Friday, Nov. 15, 1968

The 39th Doge

CONTRARY to some opinions, it is not true that if you have seen one Vice President, you have seen them all. But the question of what kind of a Veep Spiro T. Agnew will make is more than usually clouded. At the beginning of the campaign, he made anonymity an asset. A joking reference to "What's-His-Name" warmed an audience up. The admission that Agnew w.as "not exactly a household word" carried a nice touch of modesty. By the end of the campaign, many Republican strategists wished that Agnew had remained What's-His-Name. The Vice President-elect had become not only a figure of comedy and controversy but also a decided liability. "Sure I think he hurt us," said a Nixon aide on Election Eve. "Don't you?"

Originally viewed in the Nixon camp as a hard-working but unobtrusive No. 2 man, the Maryland Governor was indeed industrious. He was anything but unobtrusive. In three months, "Agnewism" became virtually a synonym of "malapropism," and Democrats got good mileage out of such comments as "If you've seen one slum, you've seen them all." A Democratic TV commercial consisted of the simple legend "Agnew for Vice President?"--and nearly 30 seconds of laughter.

Forgotten Strengths. Chosen to assure Nixon Southern support at Miami Beach, Agnew was assigned the task of appealing to the potential Wallace vote. He began the drive with the standard spiel on law and order, but as the weeks passed, he grew progressively more abrasive. At times, except for the accent, he might have been mistaken for Wallace himself, making use of such Wallace-like expressions as "phony intellectual." In the end, though Agnew may have hurt Nixon overall, he appears to have helped him win critically important Border states.

More alarmed than they readily admitted by Agnew's clumsiness, Nixon aides gradually de-emphasized his role in the campaign. Increasingly, his rallies were held in suburbs, where he felt most at home, or in small cities. To eliminate, or at least minimize, his now famous bloopers, he held few press conferences and granted few interviews.

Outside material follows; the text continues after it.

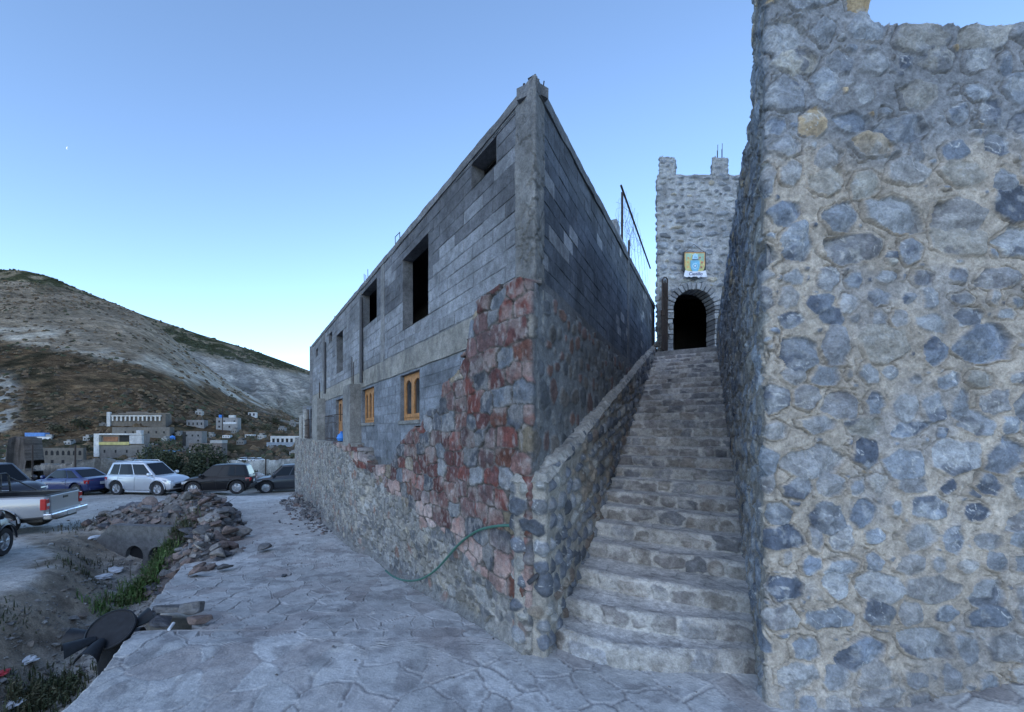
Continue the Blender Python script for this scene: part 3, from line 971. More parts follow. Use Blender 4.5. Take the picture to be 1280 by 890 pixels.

While Edmund Muskie sat with Hubert Humphrey in a pre-election TV talkathon from Los Angeles, Richard Nixon conducted his own four-hour program without the help of his running mate. To make sure that Agnew did not feel slighted, however, Nixon was almost comically extravagant in his praise. The Marylander, said Nixon, "is a man with brains. He's a man of very great courage. He doesn't wilt under fire." Meanwhile, Agnew campaigned in Virginia, then flew home to Maryland, where he relaxed on Election Day on the golf course, and gave a party in Government House, the official mansion, for 150 campaign workers.

Most people--including, it sometimes seemed, the vice-presidential candidate himself--lost sight of Agnew's strengths during the campaign. A relatively progressive, pragmatic Governor, he has shown skill in administration and a taste for innovation. His proposal for uniform national-welfare payments certainly deserves consideration as a practical means of stopping the flow of rural poor, white as well as black, to big-city slums. While he is appallingly insensitive and callous, few can deny Agnew's personal decency and quiet sense of humor. Most independent observers agree that the New York Times made much out of little in charging that his Maryland financial dealings made him unfit for the Vice-Presidency. And despite his harsh indictments of black rioters and looters, his record on race relations has in general been sensible.

Surprise. Still, the campaign left many uneasy doubts about Agnew. Though he said before his nomination that he would delegate important domestic chores to his Vice President, Nixon is unlikely in the near future to give Agnew more than symbols of power. Nixon, suggested some of his lieutenants, had expected far better from Agnew and was surprised by his performance. Even before the votes were tabulated, Nixon staffers were speculating about the name of the Republican vice-presidential nominee in 1972.

The first Vice President, John Adams, once compared himself to "a mere Doge of Venice." Thomas Marshall, the 28th, said that "the Vice President is like a man in a cataleptic state: He cannot speak; he cannot move; he suffers no pain; and yet he is perfectly conscious of everything that is going on about him." That classic view of the office has changed drastically, partly because the chief executive's job has become so burdensome that genuine help from the Vice President might be highly useful, but more obviously, because John Kennedy's assassination has dramatized the fact that the Vice President really must be considered the President's heir. Both Agnew and Nixon now face the challenge of erasing the doubts about the 39th Vice President and preparing him for the potential role his office is designed to fill.